The Greater the Disaster, the Greater the Profits
In late February, I drove to see the Trump wall in Sasabe, Arizona. As soon as I parked, a green-striped Border Patrol vehicle stationed a quarter of a mile away began to creep down the dirt road toward us. Just ahead, a dystopian “No Trespassing” sign was flapping in the wind. It was cold as I stepped out of the car with my five-year-old son, William. The wall ahead of us, 30-feet high with steel bollards, was indeed imposing as it quavered slightly in the wind. Through its bars we could see Mexico, a broken panorama of hills filled with mesquites backed by a blue sky.
The Homeland Security vehicle soon pulled up next to us. An agent rolled down his window and asked me, “What are you doing? Joyriding?”
After I laughed in response to a word I hadn’t heard in years, the agent informed us that we were in a dangerous construction zone, even if this part of the wall had been built four months earlier. I glanced around. There were no bulldozers, excavators, or construction equipment of any sort. I wondered whether the lack of machinery reflected the campaign promise of the recently inaugurated Joe Biden that “not another foot” of Trump’s wall would be built.
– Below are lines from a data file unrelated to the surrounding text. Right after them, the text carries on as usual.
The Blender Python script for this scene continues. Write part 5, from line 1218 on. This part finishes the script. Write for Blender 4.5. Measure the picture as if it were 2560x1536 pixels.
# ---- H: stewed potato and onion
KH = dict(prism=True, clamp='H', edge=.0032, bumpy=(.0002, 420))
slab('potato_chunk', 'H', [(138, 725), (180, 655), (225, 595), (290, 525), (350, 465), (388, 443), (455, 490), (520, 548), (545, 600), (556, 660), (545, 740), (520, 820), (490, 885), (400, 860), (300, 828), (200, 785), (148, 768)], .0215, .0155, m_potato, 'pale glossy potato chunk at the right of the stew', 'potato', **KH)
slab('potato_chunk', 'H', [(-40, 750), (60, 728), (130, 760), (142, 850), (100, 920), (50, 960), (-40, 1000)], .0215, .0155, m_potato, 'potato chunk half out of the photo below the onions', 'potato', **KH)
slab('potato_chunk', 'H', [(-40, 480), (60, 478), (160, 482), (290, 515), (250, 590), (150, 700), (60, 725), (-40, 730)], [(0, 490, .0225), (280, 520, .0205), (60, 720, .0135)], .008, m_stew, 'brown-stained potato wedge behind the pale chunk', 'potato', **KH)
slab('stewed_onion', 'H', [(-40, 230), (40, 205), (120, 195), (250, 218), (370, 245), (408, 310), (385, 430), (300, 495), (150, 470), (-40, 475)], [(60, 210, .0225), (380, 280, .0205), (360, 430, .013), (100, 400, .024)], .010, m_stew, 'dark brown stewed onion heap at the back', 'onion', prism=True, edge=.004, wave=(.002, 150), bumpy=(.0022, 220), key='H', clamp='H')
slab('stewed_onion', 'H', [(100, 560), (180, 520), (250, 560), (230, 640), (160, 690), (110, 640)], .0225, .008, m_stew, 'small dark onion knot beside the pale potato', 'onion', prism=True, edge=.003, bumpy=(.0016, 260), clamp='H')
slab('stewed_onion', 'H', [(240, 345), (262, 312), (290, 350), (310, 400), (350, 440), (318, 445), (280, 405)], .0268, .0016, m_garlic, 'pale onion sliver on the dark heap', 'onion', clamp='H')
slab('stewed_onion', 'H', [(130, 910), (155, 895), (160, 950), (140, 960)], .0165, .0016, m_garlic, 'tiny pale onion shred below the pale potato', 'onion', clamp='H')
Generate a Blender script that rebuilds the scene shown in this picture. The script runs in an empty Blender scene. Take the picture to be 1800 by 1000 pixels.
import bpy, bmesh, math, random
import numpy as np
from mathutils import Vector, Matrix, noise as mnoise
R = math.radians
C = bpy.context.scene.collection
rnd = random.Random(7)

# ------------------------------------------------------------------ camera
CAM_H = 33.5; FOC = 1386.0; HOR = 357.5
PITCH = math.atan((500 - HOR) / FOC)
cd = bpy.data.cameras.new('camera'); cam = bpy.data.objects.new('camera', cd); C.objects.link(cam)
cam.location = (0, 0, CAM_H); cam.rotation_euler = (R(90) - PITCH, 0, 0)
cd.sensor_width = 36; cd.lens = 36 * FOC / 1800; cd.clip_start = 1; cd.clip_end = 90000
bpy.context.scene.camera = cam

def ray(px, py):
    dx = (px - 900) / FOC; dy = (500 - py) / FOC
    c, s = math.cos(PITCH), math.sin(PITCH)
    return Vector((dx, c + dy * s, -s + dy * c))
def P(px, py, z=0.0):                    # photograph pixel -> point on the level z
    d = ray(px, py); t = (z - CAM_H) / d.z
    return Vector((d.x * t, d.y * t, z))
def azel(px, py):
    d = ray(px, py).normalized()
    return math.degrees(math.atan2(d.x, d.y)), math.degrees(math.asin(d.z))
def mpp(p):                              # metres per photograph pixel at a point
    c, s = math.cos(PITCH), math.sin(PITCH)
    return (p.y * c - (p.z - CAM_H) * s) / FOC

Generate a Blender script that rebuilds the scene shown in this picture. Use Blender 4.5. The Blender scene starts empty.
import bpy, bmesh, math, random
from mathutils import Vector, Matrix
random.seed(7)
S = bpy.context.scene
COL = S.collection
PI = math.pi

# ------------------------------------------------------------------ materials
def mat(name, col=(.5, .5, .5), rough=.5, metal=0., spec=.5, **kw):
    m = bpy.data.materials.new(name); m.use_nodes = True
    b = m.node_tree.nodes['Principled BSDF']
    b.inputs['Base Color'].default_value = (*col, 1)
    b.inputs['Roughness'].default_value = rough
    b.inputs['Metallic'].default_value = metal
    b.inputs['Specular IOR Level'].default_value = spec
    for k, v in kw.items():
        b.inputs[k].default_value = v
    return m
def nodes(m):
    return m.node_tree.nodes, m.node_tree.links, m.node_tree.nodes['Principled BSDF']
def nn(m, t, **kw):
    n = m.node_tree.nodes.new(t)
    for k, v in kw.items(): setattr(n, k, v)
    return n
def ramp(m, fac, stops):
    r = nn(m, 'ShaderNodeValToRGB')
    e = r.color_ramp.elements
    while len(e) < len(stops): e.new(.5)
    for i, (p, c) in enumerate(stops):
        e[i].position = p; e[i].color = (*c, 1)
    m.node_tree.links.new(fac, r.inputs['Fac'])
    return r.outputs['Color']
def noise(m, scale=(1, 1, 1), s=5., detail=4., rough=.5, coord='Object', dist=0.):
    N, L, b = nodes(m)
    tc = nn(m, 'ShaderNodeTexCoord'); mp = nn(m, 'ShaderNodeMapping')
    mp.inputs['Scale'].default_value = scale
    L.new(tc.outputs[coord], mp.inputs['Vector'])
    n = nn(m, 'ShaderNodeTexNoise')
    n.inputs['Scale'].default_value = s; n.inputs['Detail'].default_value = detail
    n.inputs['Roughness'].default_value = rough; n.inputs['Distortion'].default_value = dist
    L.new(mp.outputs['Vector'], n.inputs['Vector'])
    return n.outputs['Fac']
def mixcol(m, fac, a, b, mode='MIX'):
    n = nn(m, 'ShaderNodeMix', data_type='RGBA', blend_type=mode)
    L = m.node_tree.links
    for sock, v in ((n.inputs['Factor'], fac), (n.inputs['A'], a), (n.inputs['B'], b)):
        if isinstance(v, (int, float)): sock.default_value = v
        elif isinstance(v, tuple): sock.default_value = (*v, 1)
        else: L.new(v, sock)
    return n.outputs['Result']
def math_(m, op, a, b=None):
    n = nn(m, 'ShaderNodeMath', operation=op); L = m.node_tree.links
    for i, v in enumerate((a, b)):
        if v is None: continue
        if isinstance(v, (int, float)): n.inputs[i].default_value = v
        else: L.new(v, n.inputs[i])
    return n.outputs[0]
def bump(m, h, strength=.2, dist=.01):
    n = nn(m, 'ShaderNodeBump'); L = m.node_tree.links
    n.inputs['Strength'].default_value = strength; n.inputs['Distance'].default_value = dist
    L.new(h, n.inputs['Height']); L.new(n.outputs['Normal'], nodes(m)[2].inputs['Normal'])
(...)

Indeed, that was why I was here — to see what the border looked like as the post-Trump era began. President Biden had started his term with strong promises to reverse the border policies of his predecessor: families torn apart would be reunited and asylum seekers previously forced to stay in Mexico allowed to enter the United States. Given the Trump years, the proposals of the new administration sounded almost revolutionary.
And yet something else bothered me as we drove away: everything looked the same as it had for years. I’ve been coming to this stretch of border since 2001. I’ve witnessed its incremental disfigurement during the most dramatic border fortification period in this country’s history. In the early 2000s came an influx of Border Patrol agents, followed in 2007 by the construction of a 15-foot wall (that Senator Joe Biden voted for), followed by high-tech surveillance towers, courtesy of a multi-billion-dollar contract with the Boeing Corporation.
Believe me, the forces that shaped our southern border over the decades have been far more powerful than Donald Trump or any individual politician. During the 2020 election, it was commonly asserted that, by getting rid of Trump, the United States would create a more humane border and immigration system. And there was a certain truth to that, but a distinctly limited one. Underneath the theater of partisan politics, there remains a churning border-industrial complex, a conjunction of entrenched interests and relationships between the U.S. government — particularly the Department of Homeland Security (DHS) — and private corporations that has received very little attention.
The small border town of Sasabe and its surrounding region is a microcosm of this.